A fita de ameaça que Patrizia enviou a Maurizio
Depois que o herdeiro da Gucci pediu o divórcio, Patrizia ficou furiosa. Com exceção das rusgas entre eles, que culminaram no fim do relacionamento, a personagem de Lady Gaga quase não expressa seu ódio pelo ex-marido na ficção — algo bem diferente da realidade. De acordo com as apurações de Forden, Patrizia não escondia de ninguém que odiava Maurizio e falava em alto e bom som que queria vê-lo morto. No filme, o episódio que condensou essa fúria realmente aconteceu. Com a ajuda de Pina, Patrizia gravou uma fita em que ameaçava o herdeiro da Gucci com palavras odiosas. O mauricinho do longa se recusou a ouvir a mensagem completa e simplesmente a ignorou — já o da vida real não só se recusou a escutar a mensagem completa como também teve um ataque de fúria e jogou a fita na parede. O divórcio foi oficializado em 1994 e Maurizio se uniu à Paola.

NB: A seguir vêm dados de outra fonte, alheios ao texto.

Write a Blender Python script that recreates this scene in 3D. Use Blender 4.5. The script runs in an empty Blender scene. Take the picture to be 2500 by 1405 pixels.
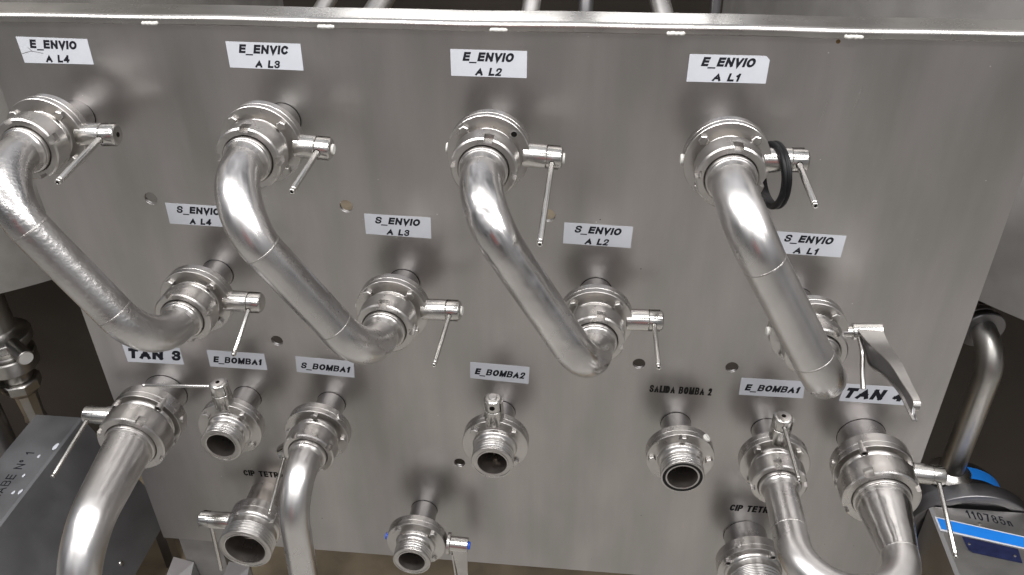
import bpy, math, random
from mathutils import Vector, Matrix
random.seed(7)
PI = math.pi
SC = bpy.context.scene
COL = SC.collection

# ------------------------------------------------------------------ camera
def camera_rotation(yaw, pitch, roll):
    return (Matrix.Rotation(yaw, 3, 'Z') @ Matrix.Rotation(pitch, 3, 'X') @ Matrix.Rotation(roll, 3, 'Y'))
R = camera_rotation(0.112947, -0.591374, 0.015069)      # columns: right, forward, up
cam = bpy.data.cameras.new('camera')
cam.sensor_width = 36.0
cam.lens = 36.0 * 2072.65 / 2500.0
cam.clip_start, cam.clip_end = 0.02, 100.0
co = bpy.data.objects.new('camera', cam)
m3 = Matrix((R.col[0], R.col[2], -R.col[1])).transposed()
co.matrix_world = Matrix.Translation((0.08217, -1.28258, 0.80775)) @ m3.to_4x4()
COL.objects.link(co)
SC.camera = co

# ------------------------------------------------------------------ view, world, lamps
SC.render.engine = 'CYCLES'
SC.cycles.max_bounces = 8
SC.cycles.glossy_bounces = 5
SC.cycles.sample_clamp_indirect = 2.0
SC.view_settings.view_transform = 'Standard'
SC.view_settings.look = 'None'
SC.view_settings.exposure = 0.0
SC.view_settings.gamma = 1.0
SC.view_settings.use_curve_mapping = False

world = bpy.data.worlds.new('World')
SC.world = world
world.use_nodes = True
nt = world.node_tree
nt.nodes.clear()
wo = nt.nodes.new('ShaderNodeOutputWorld')
bg = nt.nodes.new('ShaderNodeBackground')
tc = nt.nodes.new('ShaderNodeTexCoord')
sep = nt.nodes.new('ShaderNodeSeparateXYZ')
mr = nt.nodes.new('ShaderNodeMapRange')
mr.inputs['From Min'].default_value = -1.0
mr.inputs['From Max'].default_value = 1.0
ramp = nt.nodes.new('ShaderNodeValToRGB')
els = ramp.color_ramp.elements
els[0].position, els[0].color = 0.0, (0.2, 0.195, 0.19, 1)
els[1].position, els[1].color = 1.0, (0.62, 0.62, 0.64, 1)
for p, c in ((0.46, (0.16, 0.155, 0.155, 1)), (0.58, (0.20, 0.20, 0.205, 1)), (0.75, (0.44, 0.445, 0.47, 1))):
    e = els.new(p); e.color = c
nz = nt.nodes.new('ShaderNodeTexNoise')
nz.inputs['Scale'].default_value = 3.2
nz.inputs['Detail'].default_value = 2.0
nr = nt.nodes.new('ShaderNodeMapRange')
nr.inputs['From Min'].default_value = 0.35
nr.inputs['From Max'].default_value = 0.65
nr.inputs['To Min'].default_value = 0.22
nr.inputs['To Max'].default_value = 1.75
mx = nt.nodes.new('ShaderNodeMix'); mx.data_type = 'RGBA'; mx.blend_type = 'MULTIPLY'
mx.inputs['Factor'].default_value = 1.0
L = nt.links.new
L(tc.outputs['Generated'], sep.inputs[0]); L(sep.outputs['Z'], mr.inputs['Value'])
L(mr.outputs[0], ramp.inputs[0]); L(tc.outputs['Generated'], nz.inputs['Vector'])
L(nz.outputs[0], nr.inputs['Value'])
L(ramp.outputs[0], mx.inputs['A']); L(nr.outputs[0], mx.inputs['B'])
dt = nt.nodes.new('ShaderNodeVectorMath'); dt.operation = 'DOT_PRODUCT'
dt.inputs[1].default_value = (-0.05, -0.985, 0.16)
rm = nt.nodes.new('ShaderNodeMapRange'); rm.interpolation_type = 'SMOOTHSTEP'
rm.inputs['From Min'].default_value = 0.982; rm.inputs['From Max'].default_value = 0.991
m2 = nt.nodes.new('ShaderNodeMix'); m2.data_type = 'RGBA'
m2.inputs['B'].default_value = (0.34, 0.12, 0.11, 1)  # reddish patch added to the unseen world for red streaks on the pipes
L(tc.outputs['Generated'], dt.inputs[0]); L(dt.outputs['Value'], rm.inputs['Value']); L(rm.outputs[0], m2.inputs['Factor'])
L(mx.outputs['Result'], m2.inputs['A'])
L(m2.outputs['Result'], bg.inputs['Color'])
bg.inputs['Strength'].default_value = 1.0
L(bg.outputs[0], wo.inputs['Surface'])

def lamp(name, loc, target, sx, sy, power, color=(1, 0.985, 0.97)):
    d = bpy.data.lights.new(name, 'AREA')
    d.shape = 'RECTANGLE'; d.size = sx; d.size_y = sy; d.energy = power; d.color = color
    o = bpy.data.objects.new(name, d)
    o.location = loc
    o.rotation_euler = (Vector(target) - Vector(loc)).to_track_quat('-Z', 'Y').to_euler()
    COL.objects.link(o)
    return o
# rows of ceiling luminaires above the operator
for lx, ly, lz, w in ((-2.2, -0.9, 2.3, 40), (-0.7, -0.9, 2.3, 40), (0.8, -0.9, 2.3, 40), (2.3, -0.9, 2.3, 40),
                      (-2.2, -2.6, 2.4, 16), (-0.7, -2.6, 2.4, 16), (0.8, -2.6, 2.4, 16), (2.3, -2.6, 2.4, 16)):
    lamp('overhead_lamp', (lx, ly, lz), (lx, ly, 0), 1.2, 0.35, w)
for lx in (-1.2, 0.9):  # unseen rear lamps added to brighten the top rail
    lamp('overhead_lamp', (lx, 5.6, 2.6), (lx, 5.6, 0), 1.8, 1.0, 48)

# ------------------------------------------------------------------ materials
def new_mat(name):
    m = bpy.data.materials.new(name); m.use_nodes = True
    n = m.node_tree.nodes
    return m, m.node_tree, n['Principled BSDF']
def node(t, kind, **kw):
    n = t.nodes.new(kind)
    for k, v in kw.items():
        n.inputs[k.replace('_', ' ')].default_value = v
    return n
def steel(name, col, rough, rvar=0.06, wob=0.0, wob_scale=18.0, grain=0.0, grain_scale=500.0, metal=1.0,
          stretch=(1, 1, 1), cvar=0.12, spots=0.0, hue=(1, 1, 1)):
    m, t, b = new_mat(name)
    b.inputs['Metallic'].default_value = metal
    tc = t.nodes.new('ShaderNodeTexCoord')
    mp = t.nodes.new('ShaderNodeMapping'); mp.inputs['Scale'].default_value = stretch
    t.links.new(tc.outputs['Object'], mp.inputs[0])
    n1 = node(t, 'ShaderNodeTexNoise', Scale=7.0, Detail=5.0, Roughness=0.6)
    t.links.new(mp.outputs[0], n1.inputs['Vector'])
    r = node(t, 'ShaderNodeMapRange', From_Min=0.2, From_Max=0.8, To_Min=rough - rvar * 1.3, To_Max=rough + rvar * 1.3); r.interpolation_type = 'SMOOTHSTEP'
    t.links.new(n1.outputs[0], r.inputs['Value']); t.links.new(r.outputs[0], b.inputs['Roughness'])
    n2 = node(t, 'ShaderNodeTexNoise', Scale=11.0, Detail=4.0)
    t.links.new(mp.outputs[0], n2.inputs['Vector'])
    cr = t.nodes.new('ShaderNodeValToRGB')
    lo = [c * (1 - cvar) * h_ for c, h_ in zip(col, hue)]; hi = [min(1, c * (1 + cvar)) for c in col]
    cr.color_ramp.elements[0].position = 0.3; cr.color_ramp.elements[0].color = (*lo, 1)
    cr.color_ramp.elements[1].position = 0.7; cr.color_ramp.elements[1].color = (*hi, 1); cr.color_ramp.interpolation = 'EASE'
    t.links.new(n2.outputs[0], cr.inputs[0])
    last = cr.outputs[0]
    if spots:
        for sc_, amp in (((42.0, 1.0, 1.6), 0.03), ((7.0, 1.0, 5.0), 0.035)):
            mb_ = t.nodes.new('ShaderNodeMapping'); mb_.inputs['Scale'].default_value = sc_
            t.links.new(tc.outputs['Object'], mb_.inputs[0])
            nb_ = node(t, 'ShaderNodeTexNoise', Scale=1.0, Detail=3.0)
            t.links.new(mb_.outputs[0], nb_.inputs['Vector'])
            rb_ = node(t, 'ShaderNodeMapRange', From_Min=0.25, From_Max=0.75, To_Min=1 - amp, To_Max=1 + amp)
            t.links.new(nb_.outputs[0], rb_.inputs['Value'])
            vm_ = t.nodes.new('ShaderNodeVectorMath'); vm_.operation = 'SCALE'
            t.links.new(last, vm_.inputs[0]); t.links.new(rb_.outputs[0], vm_.inputs['Scale'])
            last = vm_.outputs[0]
        for seed, scale, thr, c in ((0.0, 55.0, 0.055, (0.9, 0.88, 0.84, 1)), (3.7, 38.0, 0.045, (0.05, 0.045, 0.04, 1))):
            sh = t.nodes.new('ShaderNodeMapping'); sh.inputs['Location'].default_value = (seed, seed * 2, seed)
            t.links.new(tc.outputs['Object'], sh.inputs[0])
            v = node(t, 'ShaderNodeTexVoronoi', Scale=scale)
            t.links.new(sh.outputs[0], v.inputs['Vector'])
            w = t.nodes.new('ShaderNodeTexWhiteNoise')
            t.links.new(v.outputs['Position'], w.inputs['Vector'])
            gate = t.nodes.new('ShaderNodeMath'); gate.operation = 'GREATER_THAN'; gate.inputs[1].default_value = 1 - 0.05 * spots
            t.links.new(w.outputs['Value'], gate.inputs[0])
            dot = t.nodes.new('ShaderNodeMath'); dot.operation = 'LESS_THAN'; dot.inputs[1].default_value = thr
            t.links.new(v.outputs['Distance'], dot.inputs[0])
            mu = t.nodes.new('ShaderNodeMath'); mu.operation = 'MULTIPLY'
            t.links.new(gate.outputs[0], mu.inputs[0]); t.links.new(dot.outputs[0], mu.inputs[1])
            mixn = t.nodes.new('ShaderNodeMix'); mixn.data_type = 'RGBA'
            t.links.new(mu.outputs[0], mixn.inputs['Factor']); t.links.new(last, mixn.inputs['A'])
            mixn.inputs['B'].default_value = c
            last = mixn.outputs['Result']
    t.links.new(last, b.inputs['Base Color'])
    prev = None
    if wob:
        nb = node(t, 'ShaderNodeTexNoise', Scale=wob_scale, Detail=1.5)
        t.links.new(mp.outputs[0], nb.inputs['Vector'])
        bu = node(t, 'ShaderNodeBump', Strength=1.0, Distance=wob)
        t.links.new(nb.outputs[0], bu.inputs['Height']); prev = bu
    if grain:
        ng = node(t, 'ShaderNodeTexNoise', Scale=grain_scale, Detail=2.0)
        t.links.new(mp.outputs[0], ng.inputs['Vector'])
        b2 = node(t, 'ShaderNodeBump', Strength=1.0, Distance=grain)
        t.links.new(ng.outputs[0], b2.inputs['Height'])
        if prev: t.links.new(prev.outputs[0], b2.inputs['Normal'])
        prev = b2
    if prev: t.links.new(prev.outputs[0], b.inputs['Normal'])
    return m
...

O assassinato do herdeiro da Gucci
Os detalhes do assassinato de Maurizio Gucci e o que aconteceu depois não foram explorados com detalhes por Ridley Scott, que preferiu focar seu filme na burocrática guerra familiar. Porém, no que diz respeito à morte em si do personagem de Adam Driver, a produção manteve-se fiel aos fatos. Assim como na vida real, Patrizia foi a mandante do assassinato e pediu à amiga Pina que contratasse pessoas para o trabalho sujo. No dia da morte do ex-marido, a socialite escreveu no seu diário a palavra “paradeisos”, grego para paraíso. Pouco tempo depois, expulsou Paola do apartamento de Maurizio para morar lá com a filha, Alessandra (o casal teve duas meninas, mas no longa apenas uma foi retratada). Pina e Patrizia, além de Benedetto Ceraulo, o atirador; Orazio Cicala, que dirigiu o carro de fuga; e Ivano Savione, outro intermediador do crime; foram julgados e condenados pelas investigações policiais — Patrizia foi presa em 1997. Os pequenos detalhes que ficaram de fora do filme dizem respeito ao fato de a socialite ter se irritado quando os assassinos demoraram para cumprir o serviço — no longa, ela e Pina pagam os homens e logo depois Maurizio é morto. Ela foi liberada em 2016 e hoje, aos 72 anos, vive longe dos holofotes, em Milão.